Before I mention any more specifics, you’ll see the flaw that the keyboard needs to be connected. However, it doesn’t. The heart of this is the pseudo file “/proc/sysrq-trigger”. Many developers perform kernel debugging using “kgdb” and “kgdboc” over a serial console. Echo of various values to the sysrq-trigger file performs the same function as if the keyboard magic key combinations were run, so you can script this and perhaps assign a button or some other trigger to echo the right thing to that file.

Before starting, note that there are many key combinations available. Setup is able to disable or enable this via a mask. If you look at file “/etc/sysctl.conf”, then you can consider mostly that this config is to automatically echo values to certain “/proc” entries at boot. The directory “/proc/sys” contains many sysctl files, and the entry in “/etc/sysctl.conf” will name paths within the “/proc/sys” tree, although it will abbreviate and not mention that prefix. This entry, in “/etc/sysctl.conf”, would echo “1” to “/proc/sys/kernel/sysrq”:
kernel.sysrq=1

If you want to see the current mask:
cat /proc/sys/kernel/sysrq
(Jetsons would normally have this enabled, many desktop distributions would only enable parts)

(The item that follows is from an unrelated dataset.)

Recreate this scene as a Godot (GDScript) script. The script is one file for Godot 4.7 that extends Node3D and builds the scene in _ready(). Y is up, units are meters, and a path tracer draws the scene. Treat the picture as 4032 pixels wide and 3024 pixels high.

Not every system supports every binding, and often a vendor will disable this entirely to prevent an end user from accessing such function. It would in fact be dangerous to call “sync” too many times on eMMC since it causes wear. However, a system in emergency, or a system which you already know is about to shut down anyway, won’t be harmed by sync. A while back @snarky mentioned something important, that calling sync will start a sync, but it won’t guarantee finishing it, but if you call sync twice in a row, then the second sync won’t begin until the first sync has completed.

If sysrq is enabled, then these keystrokes would safely shut down a system (but would also perhaps truncate open files, leave temporary file locks open and to fail proper cleanup, so on…but the ext4 would remain uncorrupt):

# Two sync in a row:
ALT+sysrq+s
ALT+sysrq+s
# Unmount file systems and turn them read-only:
ALT+sysrq+u
# Shutdown:
ALT+sysrq+b

You could try this via sudo echos using serial console as well, or even over ethernet.

There are also other variations, such as sending SIGKILL to all processes except init, and this could be added just after the two sync calls, followed by two more sync calls. You might experiment with this. For the purposes of testing you can probably use sync quite a bit without worrying about wear leveling on the eMMC.

Some more information on using Magic SysRq:
https://www.kernel.org/doc/html/v4.11/admin-guide/sysrq.html

Please keep in mind that freezing a running system and then rebooting without applications cleaning up may have side effects which cannot be predicted. However, this beats side effects in combination with corrupted filesystems, and so is still superior to just yanking out the power cable.